On Stage in New York and New Jersey

The cast of Autumn Ever After, with John Meyer kneeling in front and Karen Alvarado holding baby Mateo.

John M. Meyer, an airborne-Ranger Army veteran of Iraq and Afghanistan, has turned himself into a playwright-actor-director-producer of great talent and productivity. While a student at Texas, Meyer wrote and acted in a play titled American Volunteers and had another play he authored, Cryptomnesia, performed by Lawrence University in Wisconsin. Since moving to New Jersey with his wife Karen Alvarado, who just graduated from the Rutgers MFA acting program, Meyer has remained busy in theater while working on a PhD dissertation on British World War II legend Orde Wingate. I go to many Rutgers theatrical productions, and Meyer and Alvarado live across town from me, but I first met Meyer when he emailed me out of the blue to discuss a play he was writing. Called Westhusing in the House of Atreus, it was based on the life and mysterious death in Iraq of Colonel Ted Westhusing, an infantry officer and philosophy professor at West Point whom I knew well.

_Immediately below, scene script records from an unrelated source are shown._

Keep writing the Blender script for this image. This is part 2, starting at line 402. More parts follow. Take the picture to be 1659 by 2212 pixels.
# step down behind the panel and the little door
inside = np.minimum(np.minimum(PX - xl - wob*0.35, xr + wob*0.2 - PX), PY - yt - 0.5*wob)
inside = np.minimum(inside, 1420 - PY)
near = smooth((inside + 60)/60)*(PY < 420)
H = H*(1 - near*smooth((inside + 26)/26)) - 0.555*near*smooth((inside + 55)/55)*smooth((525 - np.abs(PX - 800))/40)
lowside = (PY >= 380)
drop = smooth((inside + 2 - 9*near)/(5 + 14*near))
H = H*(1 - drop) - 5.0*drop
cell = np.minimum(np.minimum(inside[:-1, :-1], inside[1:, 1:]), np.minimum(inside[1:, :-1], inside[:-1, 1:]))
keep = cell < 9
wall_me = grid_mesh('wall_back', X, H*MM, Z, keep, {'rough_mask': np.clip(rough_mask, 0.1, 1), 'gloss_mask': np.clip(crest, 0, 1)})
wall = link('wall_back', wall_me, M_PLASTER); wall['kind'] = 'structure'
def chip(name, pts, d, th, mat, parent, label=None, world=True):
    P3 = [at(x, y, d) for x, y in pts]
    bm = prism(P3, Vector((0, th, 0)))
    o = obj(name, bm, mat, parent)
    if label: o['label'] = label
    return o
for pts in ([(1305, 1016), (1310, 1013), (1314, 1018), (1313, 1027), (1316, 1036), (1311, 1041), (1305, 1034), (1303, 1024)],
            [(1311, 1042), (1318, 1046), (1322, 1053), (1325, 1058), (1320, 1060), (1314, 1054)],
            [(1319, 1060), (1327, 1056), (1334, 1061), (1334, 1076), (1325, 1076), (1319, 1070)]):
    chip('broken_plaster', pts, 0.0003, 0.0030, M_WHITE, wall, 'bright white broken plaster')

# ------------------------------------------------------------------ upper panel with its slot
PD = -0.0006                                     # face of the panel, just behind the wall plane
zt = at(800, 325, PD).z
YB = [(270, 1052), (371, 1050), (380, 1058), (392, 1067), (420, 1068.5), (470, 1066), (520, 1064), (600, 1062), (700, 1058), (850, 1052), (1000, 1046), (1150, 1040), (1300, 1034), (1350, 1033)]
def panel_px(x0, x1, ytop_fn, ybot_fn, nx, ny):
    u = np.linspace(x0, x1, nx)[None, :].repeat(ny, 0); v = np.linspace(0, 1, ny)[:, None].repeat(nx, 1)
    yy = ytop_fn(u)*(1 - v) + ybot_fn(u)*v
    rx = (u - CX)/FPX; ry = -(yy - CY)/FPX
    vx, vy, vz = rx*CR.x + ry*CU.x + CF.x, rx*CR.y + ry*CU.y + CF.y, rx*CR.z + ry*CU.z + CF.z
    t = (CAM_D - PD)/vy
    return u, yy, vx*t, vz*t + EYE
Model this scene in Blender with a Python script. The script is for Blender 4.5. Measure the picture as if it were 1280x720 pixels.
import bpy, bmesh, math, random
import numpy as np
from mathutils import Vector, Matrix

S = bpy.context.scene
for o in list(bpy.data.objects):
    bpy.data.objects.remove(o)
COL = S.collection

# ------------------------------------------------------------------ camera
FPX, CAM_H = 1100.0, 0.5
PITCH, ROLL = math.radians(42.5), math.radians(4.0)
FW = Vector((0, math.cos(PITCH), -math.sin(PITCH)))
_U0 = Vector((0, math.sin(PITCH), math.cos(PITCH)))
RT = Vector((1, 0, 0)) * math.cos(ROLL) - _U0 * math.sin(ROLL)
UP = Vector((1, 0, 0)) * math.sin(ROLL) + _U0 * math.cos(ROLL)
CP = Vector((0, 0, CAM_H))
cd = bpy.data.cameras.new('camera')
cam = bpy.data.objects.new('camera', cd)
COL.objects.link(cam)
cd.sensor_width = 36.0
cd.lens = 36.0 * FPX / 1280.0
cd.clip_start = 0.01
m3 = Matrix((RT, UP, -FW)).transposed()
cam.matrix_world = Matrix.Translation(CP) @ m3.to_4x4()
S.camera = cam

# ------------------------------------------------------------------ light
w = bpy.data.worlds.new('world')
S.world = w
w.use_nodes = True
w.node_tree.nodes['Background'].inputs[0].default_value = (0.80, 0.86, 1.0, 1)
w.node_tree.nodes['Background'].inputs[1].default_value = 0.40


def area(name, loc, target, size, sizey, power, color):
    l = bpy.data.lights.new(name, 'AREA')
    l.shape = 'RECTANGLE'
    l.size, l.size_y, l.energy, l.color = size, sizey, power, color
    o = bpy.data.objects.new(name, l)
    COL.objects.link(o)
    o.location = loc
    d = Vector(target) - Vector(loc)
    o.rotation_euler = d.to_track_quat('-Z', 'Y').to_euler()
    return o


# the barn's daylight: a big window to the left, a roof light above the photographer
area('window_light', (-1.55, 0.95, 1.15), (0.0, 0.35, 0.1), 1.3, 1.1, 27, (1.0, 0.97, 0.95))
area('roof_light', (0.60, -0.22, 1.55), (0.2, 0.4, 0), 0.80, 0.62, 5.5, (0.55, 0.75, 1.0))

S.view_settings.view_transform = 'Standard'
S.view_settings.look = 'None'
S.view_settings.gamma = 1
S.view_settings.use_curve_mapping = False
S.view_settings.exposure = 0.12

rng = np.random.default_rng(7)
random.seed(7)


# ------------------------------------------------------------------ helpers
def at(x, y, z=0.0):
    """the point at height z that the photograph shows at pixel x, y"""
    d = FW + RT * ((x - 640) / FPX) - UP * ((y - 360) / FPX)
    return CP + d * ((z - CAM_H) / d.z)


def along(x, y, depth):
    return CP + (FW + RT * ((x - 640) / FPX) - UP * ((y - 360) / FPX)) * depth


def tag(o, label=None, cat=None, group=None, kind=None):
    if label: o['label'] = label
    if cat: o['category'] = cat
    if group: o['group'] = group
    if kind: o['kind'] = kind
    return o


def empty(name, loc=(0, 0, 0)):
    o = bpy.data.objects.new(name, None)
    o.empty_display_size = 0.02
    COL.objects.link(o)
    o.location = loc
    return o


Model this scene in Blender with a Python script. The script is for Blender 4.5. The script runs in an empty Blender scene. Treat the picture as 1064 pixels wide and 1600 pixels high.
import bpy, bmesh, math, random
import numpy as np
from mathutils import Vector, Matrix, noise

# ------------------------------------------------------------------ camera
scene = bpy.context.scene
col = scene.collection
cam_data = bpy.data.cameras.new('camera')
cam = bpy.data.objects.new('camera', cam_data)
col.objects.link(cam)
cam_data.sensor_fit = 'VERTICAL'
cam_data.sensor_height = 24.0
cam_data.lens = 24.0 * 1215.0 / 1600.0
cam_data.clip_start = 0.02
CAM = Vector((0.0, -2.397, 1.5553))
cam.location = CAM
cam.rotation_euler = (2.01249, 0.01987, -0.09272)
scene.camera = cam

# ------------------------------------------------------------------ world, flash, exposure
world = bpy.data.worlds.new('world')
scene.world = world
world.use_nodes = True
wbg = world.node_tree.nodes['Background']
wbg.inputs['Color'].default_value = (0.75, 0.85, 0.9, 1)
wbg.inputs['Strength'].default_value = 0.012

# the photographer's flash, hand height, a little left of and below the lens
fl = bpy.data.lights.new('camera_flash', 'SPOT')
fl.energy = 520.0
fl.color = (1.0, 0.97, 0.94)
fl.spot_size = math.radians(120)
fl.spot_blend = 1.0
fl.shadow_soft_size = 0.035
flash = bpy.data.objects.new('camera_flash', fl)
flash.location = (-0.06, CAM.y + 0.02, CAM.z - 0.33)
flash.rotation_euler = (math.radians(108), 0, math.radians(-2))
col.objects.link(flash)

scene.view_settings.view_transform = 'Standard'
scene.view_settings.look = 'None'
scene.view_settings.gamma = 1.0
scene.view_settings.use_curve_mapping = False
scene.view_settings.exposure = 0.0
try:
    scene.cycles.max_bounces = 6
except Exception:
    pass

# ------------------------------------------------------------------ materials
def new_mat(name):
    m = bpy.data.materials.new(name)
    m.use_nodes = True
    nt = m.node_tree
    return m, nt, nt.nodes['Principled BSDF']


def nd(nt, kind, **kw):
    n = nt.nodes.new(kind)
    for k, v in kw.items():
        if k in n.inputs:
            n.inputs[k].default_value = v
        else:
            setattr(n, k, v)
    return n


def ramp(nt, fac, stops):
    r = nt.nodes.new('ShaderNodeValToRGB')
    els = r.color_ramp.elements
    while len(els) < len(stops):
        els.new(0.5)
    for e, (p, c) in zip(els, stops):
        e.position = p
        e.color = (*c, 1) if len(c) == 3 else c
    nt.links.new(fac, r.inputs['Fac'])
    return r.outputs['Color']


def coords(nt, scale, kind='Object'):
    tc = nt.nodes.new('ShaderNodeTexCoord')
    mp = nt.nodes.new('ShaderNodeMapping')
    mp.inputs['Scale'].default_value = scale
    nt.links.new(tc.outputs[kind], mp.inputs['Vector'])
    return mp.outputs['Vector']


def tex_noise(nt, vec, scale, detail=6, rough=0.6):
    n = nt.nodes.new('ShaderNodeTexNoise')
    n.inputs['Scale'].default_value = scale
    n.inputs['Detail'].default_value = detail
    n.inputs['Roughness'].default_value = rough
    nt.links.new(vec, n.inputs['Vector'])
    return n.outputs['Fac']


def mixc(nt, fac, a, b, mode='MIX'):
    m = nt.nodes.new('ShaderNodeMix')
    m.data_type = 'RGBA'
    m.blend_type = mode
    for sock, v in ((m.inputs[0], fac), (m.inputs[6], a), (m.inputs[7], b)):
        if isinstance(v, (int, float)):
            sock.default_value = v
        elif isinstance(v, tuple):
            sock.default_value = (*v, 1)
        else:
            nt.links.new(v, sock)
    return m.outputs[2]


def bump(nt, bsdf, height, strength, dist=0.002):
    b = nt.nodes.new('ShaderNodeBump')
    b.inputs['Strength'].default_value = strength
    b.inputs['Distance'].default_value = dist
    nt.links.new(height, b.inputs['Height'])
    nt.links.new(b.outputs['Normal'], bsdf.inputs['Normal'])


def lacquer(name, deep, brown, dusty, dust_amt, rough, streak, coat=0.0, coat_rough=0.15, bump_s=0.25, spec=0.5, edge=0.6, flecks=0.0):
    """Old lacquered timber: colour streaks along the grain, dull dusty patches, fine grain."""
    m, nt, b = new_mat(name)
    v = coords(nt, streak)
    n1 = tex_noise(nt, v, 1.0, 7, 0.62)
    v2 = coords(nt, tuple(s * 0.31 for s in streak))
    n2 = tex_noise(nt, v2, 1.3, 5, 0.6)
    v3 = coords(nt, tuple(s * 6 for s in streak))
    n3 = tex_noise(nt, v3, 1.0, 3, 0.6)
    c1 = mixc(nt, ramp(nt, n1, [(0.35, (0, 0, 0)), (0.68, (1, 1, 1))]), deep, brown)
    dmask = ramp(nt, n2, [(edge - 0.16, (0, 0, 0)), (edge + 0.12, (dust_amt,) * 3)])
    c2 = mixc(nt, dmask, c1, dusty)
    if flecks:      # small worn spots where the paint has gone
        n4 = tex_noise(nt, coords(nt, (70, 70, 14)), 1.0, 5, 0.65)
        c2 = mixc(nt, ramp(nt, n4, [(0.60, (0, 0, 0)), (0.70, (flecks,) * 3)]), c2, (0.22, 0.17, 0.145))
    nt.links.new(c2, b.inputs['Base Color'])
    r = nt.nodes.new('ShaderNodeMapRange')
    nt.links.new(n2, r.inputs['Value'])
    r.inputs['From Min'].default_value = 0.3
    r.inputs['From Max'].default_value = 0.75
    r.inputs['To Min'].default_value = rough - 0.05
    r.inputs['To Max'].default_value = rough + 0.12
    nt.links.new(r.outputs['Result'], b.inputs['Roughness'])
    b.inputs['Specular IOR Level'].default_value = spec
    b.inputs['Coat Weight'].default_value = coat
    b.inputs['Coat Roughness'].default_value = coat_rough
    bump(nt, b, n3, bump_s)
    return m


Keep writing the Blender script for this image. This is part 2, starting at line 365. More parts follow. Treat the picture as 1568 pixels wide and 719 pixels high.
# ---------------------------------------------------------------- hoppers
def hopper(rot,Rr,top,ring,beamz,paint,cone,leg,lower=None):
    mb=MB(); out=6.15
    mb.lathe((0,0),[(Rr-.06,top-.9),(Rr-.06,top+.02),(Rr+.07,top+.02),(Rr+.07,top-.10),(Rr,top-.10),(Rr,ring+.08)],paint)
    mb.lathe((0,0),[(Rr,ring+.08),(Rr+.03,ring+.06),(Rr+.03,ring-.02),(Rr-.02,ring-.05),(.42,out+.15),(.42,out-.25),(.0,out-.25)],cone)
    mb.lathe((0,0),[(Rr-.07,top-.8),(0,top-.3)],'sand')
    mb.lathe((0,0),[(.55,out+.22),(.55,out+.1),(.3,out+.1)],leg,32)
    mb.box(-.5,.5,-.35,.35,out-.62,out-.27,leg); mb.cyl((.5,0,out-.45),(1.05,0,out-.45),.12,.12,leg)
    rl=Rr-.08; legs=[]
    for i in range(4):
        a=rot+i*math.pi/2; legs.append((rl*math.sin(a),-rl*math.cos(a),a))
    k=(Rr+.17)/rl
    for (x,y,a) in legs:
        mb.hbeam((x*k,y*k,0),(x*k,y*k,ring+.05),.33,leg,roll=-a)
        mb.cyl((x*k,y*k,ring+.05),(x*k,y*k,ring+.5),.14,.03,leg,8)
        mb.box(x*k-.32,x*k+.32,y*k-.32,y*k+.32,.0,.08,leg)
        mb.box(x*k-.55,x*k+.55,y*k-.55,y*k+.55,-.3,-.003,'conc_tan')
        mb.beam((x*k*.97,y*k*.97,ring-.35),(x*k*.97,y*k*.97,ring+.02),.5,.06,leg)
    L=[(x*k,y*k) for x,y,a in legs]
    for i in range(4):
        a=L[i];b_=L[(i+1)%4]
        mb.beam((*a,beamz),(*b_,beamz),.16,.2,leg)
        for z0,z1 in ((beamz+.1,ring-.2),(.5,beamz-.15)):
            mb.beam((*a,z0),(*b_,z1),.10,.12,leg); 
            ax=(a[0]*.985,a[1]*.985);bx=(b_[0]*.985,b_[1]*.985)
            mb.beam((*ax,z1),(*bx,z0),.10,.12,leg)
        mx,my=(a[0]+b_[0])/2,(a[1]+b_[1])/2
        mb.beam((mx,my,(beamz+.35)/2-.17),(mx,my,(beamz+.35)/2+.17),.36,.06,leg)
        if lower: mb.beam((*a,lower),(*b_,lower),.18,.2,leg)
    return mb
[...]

The play—as yet unproduced—combines Meyer’s interest in contemporary war with Greek and Shakespearean theater, as the play riffs on themes from classic mythology and large swaths of it are written in blank verse. Later I watched Meyer act in two plays in New York City, Philoctetes and Our Trojan War, and Alvarado perform leading roles in two Rutgers plays, one an all-female production of Julius Caesar (she played Marc Antony) and the other Federico Garcia Lorca’s Blood Wedding. Last summer, my wife and I hosted a parlor play in our apartment titled The Priceless Slave, written by Meyer and starring Alvarado.

I was recently drawn even further into the Meyer-Alvarado orbit when they asked me to join a writing group they had organized under the auspices of Aquila Theater’s Warrior Chorus. For several years now, Aquila Theater has robustly sponsored plays that combine interest in contemporary war and Greek classics (including the aforementioned Philoctetes and Our Trojan War). This cross-pollination speaks to the background of Aquila Theater executive director Peter Meineck, a Brit who served in his own nation’s army before obtaining a PhD in the Classics and a teaching position at NYU. Meyer’s bent is much the same as Meineck’s, and under his leadership nine of us gathered on Friday nights for two months to brainstorm ideas for a crazy-quilt adaption of Midsummer Night’s Dream and two Greek classics, Aristophanes’ Frogs and Euripides’ Hippolytus we called Autumn Ever After. The end-result, which we performed in two staged readings, did not feature a particularly martial theme, but all the participants were either veterans or family members of veterans. Our Warrior Chorus writing group was one of four, each led by a vet-theater veteran (Jenny Pacanowski, Neath Williams, and Dan Murphy, by name) and featuring vets in writing and performing roles, so many thanks to Aquila Theater for its generous support of the cause and for facilitating my stage debut, late in my late-late-late middle-age.

My theatrical debut, as Herakles, no less–a role I was born to play?

A second recent Meyer-Alvarado production, even more central to the subject of contemporary war theater, is Bride of the Gulf, a play about Iraqi civilian and British soldier interaction over ten years in Basra, Iraq. Written by Meyer and directed by and starring Alvarado, Bride of the Gulf recently completed short runs in New York City and New Brunswick, NJ, in preparation for a run at the prestigious Edinburgh Festival Fringe in Scotland later this summer. A publicity blurb describes the plot economically: “Amid the violence that engulfed southern Iraq in 2007, a sharp-witted Iraqi woman searches for her missing husband at the behest of her mother-in-law.” The blurb doesn’t do justice to the complexity of the characterization, which includes British soldiers and news crews and sectarian militiamen, in addition to Iraqi non-combatants whose lives are ruined by war. The acting, featuring Alvarado as the bereaved bride (“Bride of the Gulf” is also a nickname for Basra) and a cast of American and American-Iraqi actors, was intelligent and vibrant. Even better was the staging:  a mesmerizing swirl of movement, speech, sound, music, light, and image. Overall, it was intriguing to watch a play about the Iraq war written and performed by (mostly) Americans that doesn’t make the physical suffering and moral anguish of American soldiers its subject and isn’t beholden to strict straightforward linear narration and representations of reality. From my short acquaintance with Meyer and Alvarado, I’ve learned that their sense of what a play can do and be is expansive. Never staid, too-talky, or one-dimensional, a Meyer-Alvarado production makes use of a wide range of stagecraft possibilities to generate immediate effect and lasting resonance.

Bride of the Gulf, before the lights go down.

Many thanks to my Autumn Ever After castmates, from left to right in the picture above:  Andrea Bellamore, Melina Schmidt, James P. Stanton, Frank Dolce, Lou Bullock, and Nelly Savinon.